Tuttavia, l’inatteso risultato delle elezioni apre un periodo di ulteriore incertezza. Prevediamo che, con l'intensificazione dei negoziati con l'UE, gli effetti negativi si faranno più marcati, soprattutto finché non vi sarà la certezza della possibilità di raggiungere un accordo. L'impatto negativo è comunque più contenuto rispetto a quanto
previsto a giugno dello scorso anno. La tabella seguente riepiloga gli impatti diretti a breve termine. Per le imprese che commerciano con il Regno Unito, la debolezza della Sterlina si traduce nella forza dell'Euro e, quindi, in vantaggi per gli importatori e in svantaggi per gli esportatori. I paesi o le imprese che hanno rapporti commerciali con il Regno Unito potrebbero anche doversi confrontare con la contrazione della crescita del PIL e l'aumento dei casi di insolvenza sul mercato britannico.
In termini di legami economici e finanziari con il Regno Unito, i paesi maggiormente vulnerabili sono Irlanda, Paesi Bassi e Belgio, seguiti da Francia, Germania e Spagna. In aggiunta agli impatti diretti, l'incertezza crescente potrebbe pesare sul livello di fiducia e sulle condizioni finanziarie nel Regno Unito e nell'UE, con ripercussioni sulle attività dei paesi dell'Unione. L'OCSE ha stimato che ciò potrebbe tradursi nella perdita di 1 punto percentuale sulla crescita del PIL in Europa nel biennio 2016/2018
rispetto allo scenario di riferimento senza la Brexit.
Dal momento che le insolvenze sono strettamente allineate con il ciclo economico, le variazioni nella crescita del PIL hanno un effetto sull'andamento delle insolvenze. Prevediamo un aumento analogo dei casi di insolvenza, in particolare nei paesi maggiormente esposti verso il Regno Unito. L'impatto previsto sull'andamento delle insolvenze da qui al 2018 è riportato nel grafico sottostante, che mostra la differenza nel numero totale di insolvenze dal 2016 al 2018 rispetto allo scenario senza Brexit.
L'Irlanda è chiaramente il paese più vulnerabile, considerati i forti legami economici, geografici e storici, e prevediamo che il numero di casi di insolvenza in questo paese sarà superiore del 2,5%.

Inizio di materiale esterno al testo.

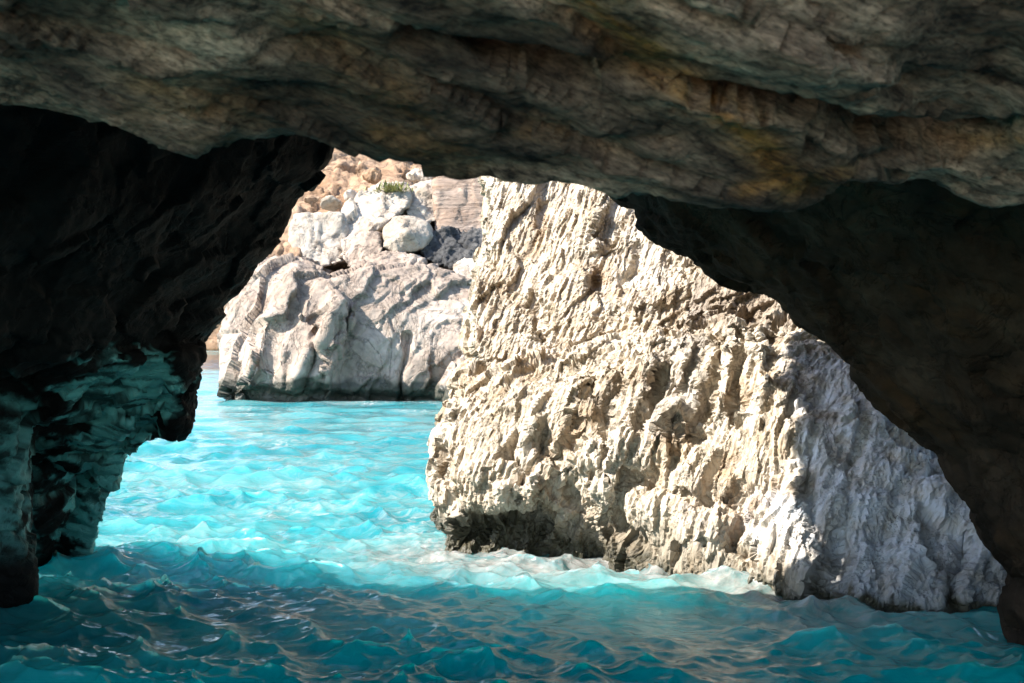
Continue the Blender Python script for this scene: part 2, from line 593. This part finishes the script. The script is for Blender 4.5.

L'Irlanda è seguita da Paesi Bassi e Belgio, per cui è previsto un aumento delle insolvenze pari a, rispettivamente, l'1,3% e l'1,2%. I restanti paesi europei presi in esame dovrebbero subire un impatto molto limitato.
A livello settoriale, la Figura 6 mostra una mappa delle principali industrie per paese europeo e prende in considerazione soltanto l'esposizione dell'export verso il Regno Unito.
Nel complesso, il Regno Unito importa dall'Europa una quota significativa di valore aggiunto nel settore della chimica, dei trasporti e dei tessili. Dal punto di vista interno, le industrie che non dipendono dalle esportazioni, quali l'edilizia e i servizi finanziari, sono al riparo da eventuali ripercussioni.
A livello di paese, l'impatto più negativo della debolezza della Sterlina e del rallentamento dellacrescita del Regno Unito si riflette sull'Irlanda (quasi tutti i settori sono colorati in rosso). Anche Benelux e Paesi Nordici appaiono vulnerabili in una vasta gamma di settori di esportazione.
Previsioni
Nei prossimi anni l'economia britannica dovrebbe registrare una crescita costante, benché in rallentamento. In questo momento, l'aumento dell'inflazione, dovuta principalmente alla debolezza della Sterlina, è la causa principale del rallentamento della crescita del PIL e dell'incremento dei casi di insolvenza. Ciò dovrebbe tradursi in un aumento delle insolvenze nel Regno Unito (+6% quest'anno e +8% nel 2018).
La crescita economica nei paesi europei si mantiene costante, benché debole, con un impatto più limitato della Brexit rispetto a quanto previsto. L'andamento delle insolvenze nel resto del continente si conferma relativamente positivo, ma continuiamo a prevedere un lieve aumento dei casi di insolvenza in quasi tutti i paesi rispetto a
quanto si sarebbe registrato se il Regno Unito fosse rimasto nell'UE.